Dans la sociologie contemporaine, pour Charles Tilly, les conflits du travail ont un objectif purement politique. La grève est, d’après lui, manipulée, influencée par les syndicats qui eux, sont influencés par les organisations politiques. Les partis politiques de gauche veulent s’opposer à l’Etat et ils utilisent les syndicats qui déclenchent les grèves. Il y a une stratégie de confrontation avec l’Etat en France. Le changement social qui en découle est-il une conséquence de ces conflits ? Dans le cas d’Air France, nous avons vu la difficulté des syndicats de contrôler le mouvement à la base. Pour Michel Crozier, qui a étudié les relations de travail notamment dans l’administration, les conflits sont retardés. Sa thèse est la suivante : les dysfonctionnements de l’administration française seraient liés à une hiérarchie trop lourde qui elle résulterait de la peur du face à face dans les relations de pouvoir. Les conflits ne seraient pas souhaités, ce serait plutôt l’immobilisme que le changement social.

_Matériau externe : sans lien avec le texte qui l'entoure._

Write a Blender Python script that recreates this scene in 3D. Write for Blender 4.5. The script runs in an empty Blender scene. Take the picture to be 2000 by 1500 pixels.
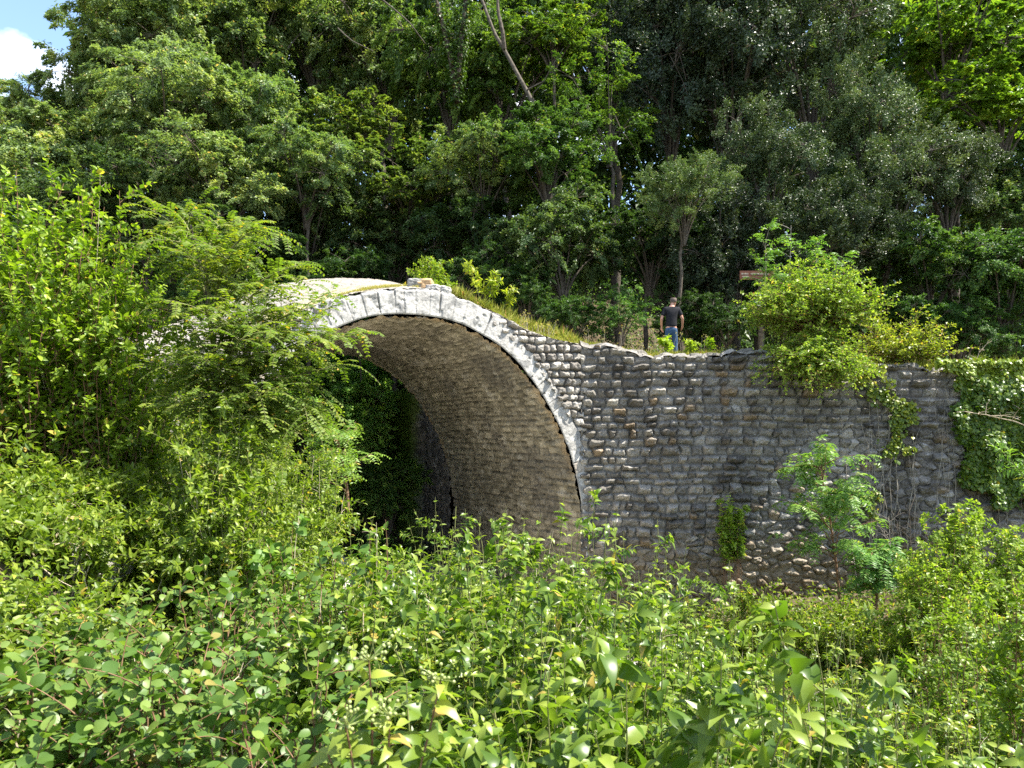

Karl Marx disait : « L’histoire de toute société jusqu’à nos jours est l’histoire de luttes des classes ». Pour lui, il est clair que la lutte des classes est le moteur unique du changement social. Les prolétaires s’opposent aux capitalistes, le travail au capital. La vision de Karl Marx est réductionniste, l’origine du changement est multiple et complexe. Les conflits du travail provoquent un changement social mais les causes du changement peuvent être aussi endogènes. Les conflits du travail et le changement social sont deux phénomènes fortement liés, le changement social est un fait social total, les conflits du travail en constituent une de ses causes qui sont multiples au sein de la société.